**Task goal**. Show every line in the entries below where the word "with" appears.

◇ ◇ ◇ ◇ ◇ ◇ ◇

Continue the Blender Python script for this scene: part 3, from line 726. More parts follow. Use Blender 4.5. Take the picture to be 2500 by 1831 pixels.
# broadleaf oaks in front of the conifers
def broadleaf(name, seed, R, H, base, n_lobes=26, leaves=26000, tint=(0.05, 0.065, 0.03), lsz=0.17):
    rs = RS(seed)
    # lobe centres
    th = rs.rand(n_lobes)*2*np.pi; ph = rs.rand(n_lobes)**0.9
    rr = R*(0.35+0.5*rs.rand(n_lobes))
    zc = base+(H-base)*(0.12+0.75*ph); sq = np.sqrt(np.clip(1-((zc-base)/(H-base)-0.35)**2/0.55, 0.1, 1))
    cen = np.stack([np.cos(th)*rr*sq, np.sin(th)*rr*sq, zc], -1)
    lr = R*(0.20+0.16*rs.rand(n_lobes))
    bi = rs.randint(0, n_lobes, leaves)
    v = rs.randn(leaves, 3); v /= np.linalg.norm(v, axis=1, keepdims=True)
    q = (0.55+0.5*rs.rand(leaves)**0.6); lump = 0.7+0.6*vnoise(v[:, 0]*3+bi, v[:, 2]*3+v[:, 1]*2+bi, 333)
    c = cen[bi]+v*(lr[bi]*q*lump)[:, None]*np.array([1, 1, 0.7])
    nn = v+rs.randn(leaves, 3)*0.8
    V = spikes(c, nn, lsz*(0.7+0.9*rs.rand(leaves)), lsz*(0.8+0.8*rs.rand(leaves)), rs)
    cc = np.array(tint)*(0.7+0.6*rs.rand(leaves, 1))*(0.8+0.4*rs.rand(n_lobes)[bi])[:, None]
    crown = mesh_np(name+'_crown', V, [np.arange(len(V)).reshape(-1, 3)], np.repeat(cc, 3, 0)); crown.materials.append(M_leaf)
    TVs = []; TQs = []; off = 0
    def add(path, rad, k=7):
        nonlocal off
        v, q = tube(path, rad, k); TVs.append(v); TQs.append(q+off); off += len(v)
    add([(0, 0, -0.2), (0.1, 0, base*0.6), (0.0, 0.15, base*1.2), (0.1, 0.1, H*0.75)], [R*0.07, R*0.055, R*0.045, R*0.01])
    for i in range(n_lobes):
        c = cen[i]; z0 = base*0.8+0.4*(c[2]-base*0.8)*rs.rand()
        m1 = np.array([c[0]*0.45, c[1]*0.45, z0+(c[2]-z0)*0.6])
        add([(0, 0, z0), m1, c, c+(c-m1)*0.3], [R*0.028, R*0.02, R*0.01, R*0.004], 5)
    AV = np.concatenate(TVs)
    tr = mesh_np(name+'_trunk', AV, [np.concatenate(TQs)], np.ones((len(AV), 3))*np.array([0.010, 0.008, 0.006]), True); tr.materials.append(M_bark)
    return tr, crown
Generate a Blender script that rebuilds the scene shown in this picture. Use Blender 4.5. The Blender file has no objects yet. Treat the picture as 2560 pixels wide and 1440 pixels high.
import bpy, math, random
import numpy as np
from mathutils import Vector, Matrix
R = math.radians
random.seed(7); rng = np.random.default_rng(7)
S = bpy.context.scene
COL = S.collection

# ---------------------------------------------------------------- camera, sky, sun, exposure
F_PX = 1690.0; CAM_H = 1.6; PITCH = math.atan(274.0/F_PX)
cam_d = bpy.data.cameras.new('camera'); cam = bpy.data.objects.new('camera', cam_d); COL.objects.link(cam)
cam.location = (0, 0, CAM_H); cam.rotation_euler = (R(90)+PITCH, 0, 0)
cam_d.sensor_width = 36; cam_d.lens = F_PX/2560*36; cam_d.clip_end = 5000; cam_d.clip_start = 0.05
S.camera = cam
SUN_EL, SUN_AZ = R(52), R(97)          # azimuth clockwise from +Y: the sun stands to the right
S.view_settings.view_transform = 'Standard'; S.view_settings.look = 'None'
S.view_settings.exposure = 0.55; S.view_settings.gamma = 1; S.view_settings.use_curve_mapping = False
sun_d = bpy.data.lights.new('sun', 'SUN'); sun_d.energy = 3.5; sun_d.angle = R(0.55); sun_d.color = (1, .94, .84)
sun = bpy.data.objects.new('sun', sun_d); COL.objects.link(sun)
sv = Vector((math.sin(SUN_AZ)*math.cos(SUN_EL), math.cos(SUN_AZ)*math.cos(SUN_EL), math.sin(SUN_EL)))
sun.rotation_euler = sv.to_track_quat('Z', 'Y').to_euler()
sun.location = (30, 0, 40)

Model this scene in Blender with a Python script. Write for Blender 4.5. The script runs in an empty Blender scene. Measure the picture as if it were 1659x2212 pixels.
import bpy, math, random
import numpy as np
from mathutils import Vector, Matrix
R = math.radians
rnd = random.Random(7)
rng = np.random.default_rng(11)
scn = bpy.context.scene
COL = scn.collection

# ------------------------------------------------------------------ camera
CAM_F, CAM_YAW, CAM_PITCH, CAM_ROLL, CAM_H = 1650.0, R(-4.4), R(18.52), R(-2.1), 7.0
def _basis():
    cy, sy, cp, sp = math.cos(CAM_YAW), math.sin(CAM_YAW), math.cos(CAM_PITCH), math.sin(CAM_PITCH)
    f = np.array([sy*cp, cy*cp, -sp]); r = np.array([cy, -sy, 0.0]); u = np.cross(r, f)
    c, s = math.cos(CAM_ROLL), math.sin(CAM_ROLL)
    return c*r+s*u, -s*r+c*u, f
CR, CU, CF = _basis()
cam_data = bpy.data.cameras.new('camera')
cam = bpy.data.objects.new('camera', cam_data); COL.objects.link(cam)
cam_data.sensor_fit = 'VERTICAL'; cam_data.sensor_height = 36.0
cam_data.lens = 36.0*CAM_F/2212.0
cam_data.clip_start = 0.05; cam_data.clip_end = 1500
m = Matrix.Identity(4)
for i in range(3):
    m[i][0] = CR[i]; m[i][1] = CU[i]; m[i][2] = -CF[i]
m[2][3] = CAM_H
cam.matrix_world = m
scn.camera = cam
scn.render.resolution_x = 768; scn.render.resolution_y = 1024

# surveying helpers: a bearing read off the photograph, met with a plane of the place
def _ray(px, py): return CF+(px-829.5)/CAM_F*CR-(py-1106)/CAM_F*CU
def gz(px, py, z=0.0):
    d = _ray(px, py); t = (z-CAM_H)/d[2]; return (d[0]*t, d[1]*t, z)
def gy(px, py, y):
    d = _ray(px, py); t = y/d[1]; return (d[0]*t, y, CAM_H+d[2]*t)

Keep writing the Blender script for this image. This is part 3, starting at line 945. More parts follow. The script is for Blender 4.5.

◇ ◇ ◇ ◇ ◇ ◇ ◇

**Correct output**.
Model this scene in Blender with a Python script. Write for Blender 4.5. The script runs in an empty Blender scene. Measure the picture as if it were 1659x2212 pixels.
# surveying helpers: a bearing read off the photograph, met with a plane of the place